In re Long

Jackson, Judge,

delivered the opinion of the court:

The Board of Appeals of the United States Patent Office affirmed the decision of the Primary Examiner in finally rejecting claim 23 of an application for a patent for a method and apparatus for tempering glass sheets. Two method claims were allowed. From the decision of the board this appeal was taken.

The claim was rejected as unpatentable over the patent to Tillyer et al., 1,809,534, June 9,1931, and reads as follows:

23. In apparatus for tempering glass sheets or plates, the combination of means for heating a glass plate to its softening point, a plurality of successively positioned stationary blowing units arranged in rows and provided with blowing orifices, cooling fluid connections to the blowing units and orifices, valve mechanism and operating devices associated with each of said units, means for transporting the glass plate from the heating means between the rows of blowing units, and means cooperating with the plate transporting means for actuating said valves to admit cooling fluid to said orifices, on approach of the glass plate to a blowing unit, to maintain the application of cooling fluid to the glass plate during its travel past the blowing unit, and to terminate the blast of cooling fluid when the glass plate has passed beyond the blowing unit.

The purpose of the invention is to avoid the presence of defects such as iridescent spots in the product.

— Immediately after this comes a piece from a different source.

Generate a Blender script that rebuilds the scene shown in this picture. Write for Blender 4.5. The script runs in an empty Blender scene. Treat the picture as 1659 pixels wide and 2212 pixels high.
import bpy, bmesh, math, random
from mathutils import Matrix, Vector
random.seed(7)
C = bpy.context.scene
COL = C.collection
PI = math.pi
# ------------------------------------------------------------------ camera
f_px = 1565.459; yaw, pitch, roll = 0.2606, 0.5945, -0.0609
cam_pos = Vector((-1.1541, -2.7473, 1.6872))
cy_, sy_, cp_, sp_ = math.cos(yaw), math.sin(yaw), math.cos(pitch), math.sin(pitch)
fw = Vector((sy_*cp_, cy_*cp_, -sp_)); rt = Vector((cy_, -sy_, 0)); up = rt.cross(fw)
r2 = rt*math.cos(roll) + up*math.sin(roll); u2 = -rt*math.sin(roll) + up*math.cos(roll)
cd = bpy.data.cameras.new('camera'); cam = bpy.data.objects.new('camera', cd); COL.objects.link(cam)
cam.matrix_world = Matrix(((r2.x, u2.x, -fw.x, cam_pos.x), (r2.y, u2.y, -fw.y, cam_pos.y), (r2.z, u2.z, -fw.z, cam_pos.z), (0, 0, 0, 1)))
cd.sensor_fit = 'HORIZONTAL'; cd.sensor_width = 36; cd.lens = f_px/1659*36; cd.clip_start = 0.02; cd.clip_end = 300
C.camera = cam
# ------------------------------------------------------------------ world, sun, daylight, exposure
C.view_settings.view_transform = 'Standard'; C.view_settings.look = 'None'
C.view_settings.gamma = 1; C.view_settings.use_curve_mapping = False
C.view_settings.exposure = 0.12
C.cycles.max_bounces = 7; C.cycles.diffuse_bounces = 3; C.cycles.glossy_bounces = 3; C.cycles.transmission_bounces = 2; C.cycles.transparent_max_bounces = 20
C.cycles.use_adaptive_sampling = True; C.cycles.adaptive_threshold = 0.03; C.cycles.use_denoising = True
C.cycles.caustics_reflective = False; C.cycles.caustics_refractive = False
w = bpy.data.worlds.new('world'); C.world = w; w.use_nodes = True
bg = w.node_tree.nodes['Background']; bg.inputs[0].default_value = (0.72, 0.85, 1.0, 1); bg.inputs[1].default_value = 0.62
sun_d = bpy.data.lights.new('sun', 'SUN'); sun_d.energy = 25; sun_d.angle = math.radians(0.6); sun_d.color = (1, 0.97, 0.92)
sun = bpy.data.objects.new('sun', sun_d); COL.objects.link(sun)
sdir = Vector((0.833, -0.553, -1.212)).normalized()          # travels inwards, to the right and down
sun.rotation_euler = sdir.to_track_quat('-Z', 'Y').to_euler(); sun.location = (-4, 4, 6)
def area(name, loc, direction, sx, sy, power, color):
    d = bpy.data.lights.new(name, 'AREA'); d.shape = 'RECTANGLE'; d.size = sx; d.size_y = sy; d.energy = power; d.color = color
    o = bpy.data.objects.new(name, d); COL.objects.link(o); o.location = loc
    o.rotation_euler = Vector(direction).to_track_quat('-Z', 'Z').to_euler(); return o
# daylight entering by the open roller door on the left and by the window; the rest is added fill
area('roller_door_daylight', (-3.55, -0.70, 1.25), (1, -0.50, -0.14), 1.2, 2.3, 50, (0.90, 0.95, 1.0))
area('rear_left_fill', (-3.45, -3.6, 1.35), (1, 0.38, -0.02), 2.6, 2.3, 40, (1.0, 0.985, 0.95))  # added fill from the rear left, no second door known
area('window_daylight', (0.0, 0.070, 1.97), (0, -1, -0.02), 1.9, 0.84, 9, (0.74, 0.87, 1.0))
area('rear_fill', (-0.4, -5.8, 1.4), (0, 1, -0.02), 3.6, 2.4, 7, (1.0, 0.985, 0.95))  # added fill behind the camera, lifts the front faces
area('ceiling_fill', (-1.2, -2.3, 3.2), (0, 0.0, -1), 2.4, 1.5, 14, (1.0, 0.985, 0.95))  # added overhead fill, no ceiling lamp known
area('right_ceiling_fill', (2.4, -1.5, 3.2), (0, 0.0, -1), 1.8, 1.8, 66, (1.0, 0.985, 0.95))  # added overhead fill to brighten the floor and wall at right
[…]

The application discloses’ two opposing heating elements, between which a sheet of glass, standing vertically on its lower edge, is caused to travel.' After it has been heated to the softening point, it passes under a plurality of Ksuccessively positioned stationary blowing units,” and finally between two cooling heads. Means are provided for actuating the blowing units so that as the glass being treated approaches each unit, cooling fluid passes there through to the surface of the glass as it passes, and for terminating the flow after it has passed beyond the blowing unit.

The patent to Tillyer et al. discloses means for strengthening glass so that the finished product is free “from the defects usually associated *799•with such strengthened glass.” In that patent an apparatus is shown in which a lens is moved slowly through a heated chamber in order to bring it to a desired temperature. It is then passed, by the same moving-means, through another chamber, where a cooling blast is applied to it, and thence to an annealing chamber where the temperature falls to that of the atmosphere. While the drawings depict the strengthening of a glass lens, it is stated that one of the objects of the patent “is to provide means whereby various sizes of glass articles may be strengthened.” Means are provided whereby the flow of the cooling liquid is automatically turned on and off.

The examiner rejected the claim on the ground that the duplication of the blowing unit of the patent with the transporting means actuating the valve does not involve invention and would be merely carrying forward the same idea as that disclosed in the reference.

The contention of appellant appears to be that the tribunals of the Patent Office erred for the reason that in the reference patent there is a single cooling bell under which the glass rests until it is thoroughly chilled before annealing, whereas in the involved invention there are “a plurality of successively positioned stationary blowing units arranged in rows.”

There can be no question that the purpose of the apparatus of appellant and that of the patent are broadly the same. Both are for the purpose of tempering glass by heating and then cooling it by blowing cold air against it. In the apparatus of each-the glass is constantly moved along, and means for the entrance of the cooling medium may be opened and closed automatically so that the flow of air against the glass continues during a predetermined time.

It is clear to us that no patentable distinction can be drawn between the apparatus of the appellant and that shown in the prior art. The fact that in the former there is a succession of blowing valves, and in the latter a single blowing valve, merely carries forward in the former the idea shown in the prior art and does substantially the same thing by substantially the same means. This cannot constitute invention. In our opinion appellant has merely duplicated, in the device of his invention, the means for glass tempering shown in the patent.

The decision of the Board of Appeals is affirmed.